Jones’ finding of burdens that were both “severe” and unconstitutional is a landmark for voting rights in Georgia. The evidence uncovered by plaintiffs strengthens the case for the Georgia Legislature to revise future election laws, and for Congress to amend the Voting Rights Act or pass new election laws. Other federal or Georgia courts may also reconsider the merits of the plaintiffs’ arguments. New voting rights laws are particularly likely if the disparate impact on voters of color that the plaintiffs demonstrated in this case affects future elections.

Whether the Supreme Court revisits the Brnovich precedent, or whether the Georgia Legislature or Congress resolves this injustice legislatively, Lawrence-Hardy and her team, through thorough presentation of painstakingly accumulated data, convinced the court that there was indeed a serious problem of constitutional proportions. 

Top-notch lawyers of all races who work on important cases want — and deserve — to get paid. Lawrence-Hardy is one such lawyer. A graduate of Yale Law School, she has repeatedly made the lists of best lawyers in the state and even the country. Twice, she’s worked on the legal teams for presidential campaigns during state recounts — for Al Gore in 2000 and Joe Biden in 2020. She served as elections counsel to Atlanta for its 2017 mayoral election. And she was raised in Georgia and has spent her life among the African American communities who were at the heart of this case. There is no lawyer more suited to take on a case centered on denial of voting rights to African Americans in Georgia.

As for the fee, $9.4 million is far from unusual in such a complex, high-profile case. Plaintiffs' attorneys in the largest securities class action settlements (the top 10% of settlements) earned a mean of $39.5 million. The nation’s top law firms can charge $2,000 or more an hour. Former President Donald Trump spent more than $3.8 million on “legal consulting” fees in August of this year alone, with most of it going to the lawyer representing him in the Mar-a-Lago documents investigation. His PAC paid lawyers nearly $8 million to fight the 2020 election results (even though he had clearly lost) and his subsequent second impeachment trial over his role in the Jan. 6 insurrection.

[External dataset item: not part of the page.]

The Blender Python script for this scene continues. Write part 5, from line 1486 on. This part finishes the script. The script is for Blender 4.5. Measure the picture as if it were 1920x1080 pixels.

And while Lawrence & Bundy’s lawyers, including Lawrence-Hardy, charged greatly discounted rates from their usual fees, the work they did was not discounted in quality. The record developed at trial and reflected in the court’s opinion did not just miraculously appear from nowhere. Plaintiffs’ lawyers took hundreds of depositions of Georgia voters and searched hundreds of thousands of pages of documents. 

Fair Fight Action v. Raffensperger was not technically a “win” for the plaintiffs, but its findings were a big win for voting rights in Georgia and around the nation. Fair Fight Action rightly paid Lawrence-Hardy and her colleagues for their valiant efforts. Now it’s up to Georgia’s Legislature and Congress to put these lawyers’ work to good use to protect the right of all Americans, guaranteed under the 15th Amendment, to vote.